It's none of your business and it's none of mine, too!
Created | Updated May 9, 2005
It's none of your business and it's none of mine, too!
One more odd thing. People send their's and other's children to school in order to get an education. Yet, the moment the child exits the halls of learning, they encounter those same people busily demonstrating that whatever they might have learned in school during their pupal stage, it has since slipped their minds and they have no intention of ever recovering any of it. In fact, while they demand that children get good grades, they also demand that the children cease to think about the things that got them good grades whenever they are in the presence of adolts who would flunk if they took the same subjects in later life.
Why is this? Why do they demand that the children get the same
"education" that failed them? Or that they failed to retain?
Now, I know that the adolt human mind can only handle so much
in the way of stimulation or repetition before it has to have
an ale or a bar of chocolate or a Mel Gibson movie.
I also know that middle management types have the bizarre habit
of turning any interesting job or subject into an overwhelmingly
boring and malign series of mindless tasks apparently designed
to punish those who have had the temerity to get hired into
positions where they might make the managers think about something
besides vacations and their secretary's panty lines.
But, shouldn't an almost intelligent adolt try to steer their's
and other's children away from such rat mazes of slow brain cell
suicide?
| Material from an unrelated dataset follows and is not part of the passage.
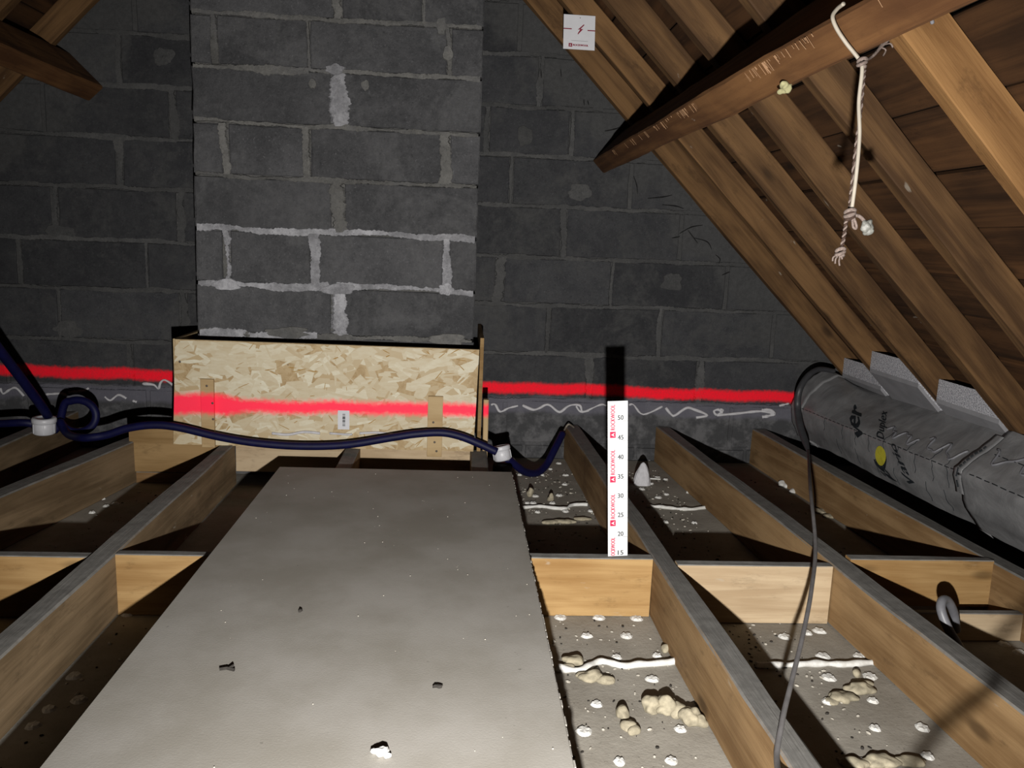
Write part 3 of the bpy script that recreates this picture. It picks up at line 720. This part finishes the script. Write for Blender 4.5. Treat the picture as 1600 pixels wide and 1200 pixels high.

Shouldn't they encourage the children to learn enough to
get enough power to grow up and overthrow the mundane and obscene
overseers?
Well, in fact, no, because the children might start with them,
instead.
All the dreams of childhood triumph over the adolt world are
turned inverted and beyond a certain point, the nascent adolt
has to prove it's loyalty to the herd by making sure that the
nearest child gets stunned into insensibility before it
damages the juggernaut of the status quo.
Thus, someone like Bill Gates, who had the ability once upon a
time to make rude gestures physically, fiscally and spiritually
at the bigtime world of slow and expensive computers that almost
but not quite worked as they were supposed to, now is such a
part of the establishment that every keystroke is a prayer
that his like will not be seen again.
I don't even want to think about his children, if he has any.